Oh and looooved Great Sky Woman.

Anonymous said...

"Flexible enough to put palms flat on the ground."

Do you mean doing so in a touch-your-toes waist bend?

Doug G.

AlanL said...

"Gnarly women" - limiting the selection to Americans, mostly ashtanginis, mostly ones with whom I am personally at least somewhat acquainted:

Annie Pace
Nancy Gilgoff
Louise Ellis
Ana Forrest

("Gnarlly" means something quite different in British rock climber slang, which is where I learnt it, and in that sense in no way applies to any of these magnificent ladies. But I think they are prime examples of Steve's definition)

Steven Barnes said...

Ana Forrest is definitely gnarly. Yeah, a touch-your toes. But that's really a hip bend, doncha know. But you need flexible back and hip flexors to get it.

Unknown said...

you said:

"Regardless of what the teacher says, NEVER allow your breathing to interrupt. You can slow it, or speed it, but never hold it. Period."

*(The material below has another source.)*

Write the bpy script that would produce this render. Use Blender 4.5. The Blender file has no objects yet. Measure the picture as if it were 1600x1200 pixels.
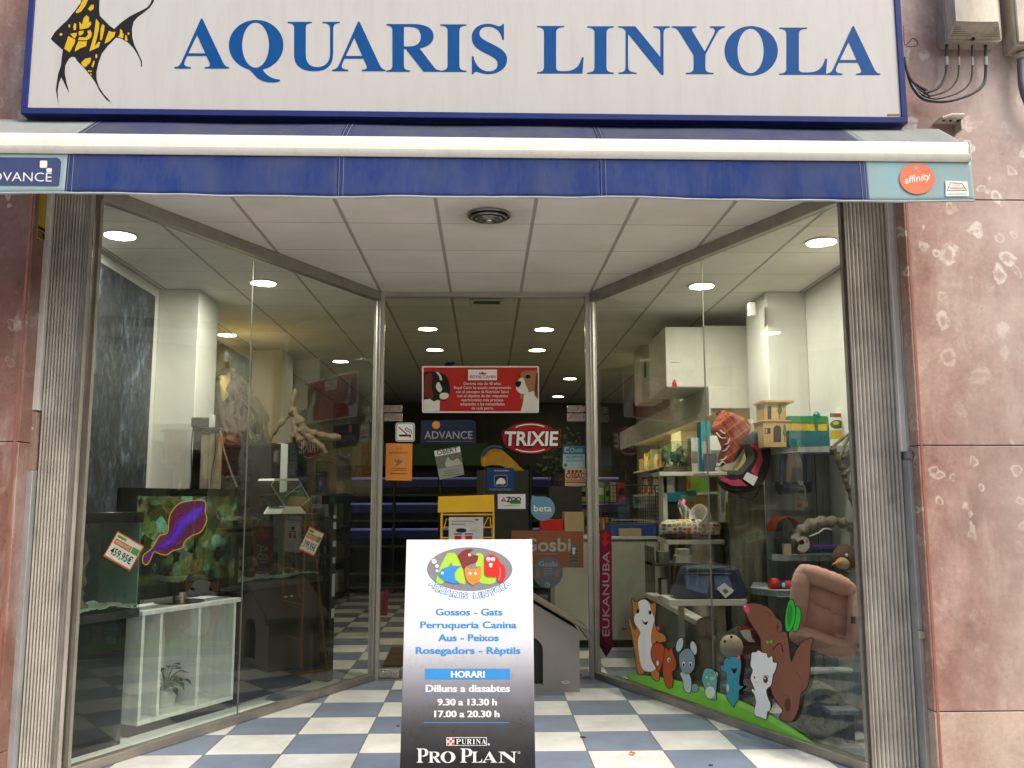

not true -- your average beginner should never block their breath, but a good teacher that understands the prana vayu may very well ask you to retain the inhale (hold the breath in) in order to build pran (not prana, but pran, a specific vayu under the heading prana, that is very inwardly directed and life-force building) -- same teacher may also ask you to retain the exhale (hold the breath out) in order to stimulate the parasympathetic nervous system and calm the mind as well as the energetic body

these are absolutely NOT things that should be tampered with by a beginner or one that hasn't had instruction and transmission of these ayurvedic teachings, but if you're ready or your teacher is properly trained and gives you such instruction, then enjoy

if you want to really explore how breath and bandha can be used to their fullest extent, do some training with rod stryker or someone certified in his Parayoga school -- it'll rock ya

note on ana forrest -- she ain't all that -- she still has to do 3 hours of asana practice every day to keep her head together -- if you're looking for a great teacher, find someone who can do a minimum of asana to support their meditation and pranayama, and still has something that you wish you had -- that's an authentic teacher

Unknown said...

Gnarly is surfer-speak for awesome or breathtaking.